Between circles, lines crossed
like swallows skimming fields;
their ends split up and curved
away, entwined again, were spun
towards the firmament
by figures of saints and animals
In gold and dragonfly viridian. (59-60)
[The monk admits the task is beyond him. The angel tells the monk to pray to Brigid and returns the next night.]
Gerald
‘…on the following night the angel came again and held before him the same and many other drawings.’ (85)
Harpur.
Next night the angel came again
With other tablets filigreed
As if with webs picked off the grass (60)
In both examples Harpur’s skill as a poet Is evident. He’s following Gerald closely but turning the prose into poetry and making it his own. Some of the exuberance of the book is captured in his language. 
But both similes, ‘like swallows skimming fields and ‘As if with webs picked off the grass’ are not only effective in isolation as images but have a structural purpose so that taken together they contribute to the movement of the story. 
Before his spiritual eyes have been opened the lines look like ‘Swallows skimming the grass’…a blur of random movement, swift and graceful, but hard to follow and confused. If you don’t pay attention and glance at the Book of Kells or one of the carpet pages in the Lindisfarne gospel, that’s what you see. 
When his ‘bodily and mental eyes’ (Gerald 85) have been opened, he sees the delicate patterns as ‘webs picked off the grass’.  
 Whet he now sees, rather than the chaotic movement of birds, is the delicate organized patterns of a spider’s web. Paying attention, he sees patterns rather than chaos. The difference in the images mark the development of his understanding. 
But what he draws, no matter how well he draws it, is heavier, thicker, less delicate.
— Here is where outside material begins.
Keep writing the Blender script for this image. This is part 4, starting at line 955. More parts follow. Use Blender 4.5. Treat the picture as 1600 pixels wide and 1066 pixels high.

Whatever the intricacy of Kells reminds you of, it’s unlikely to be spider webs picked off the grass on a dewy autumn morning, unless you’ve read this first. 
The image suggests the way that things imagined are often diminished when made real and the way spiritual experience is inevitably transformed when it’s expressed in any human sign system. 
Good similes are hard to make. Similes that are not only good as images but structural components of a development in narrative and argument are priceless.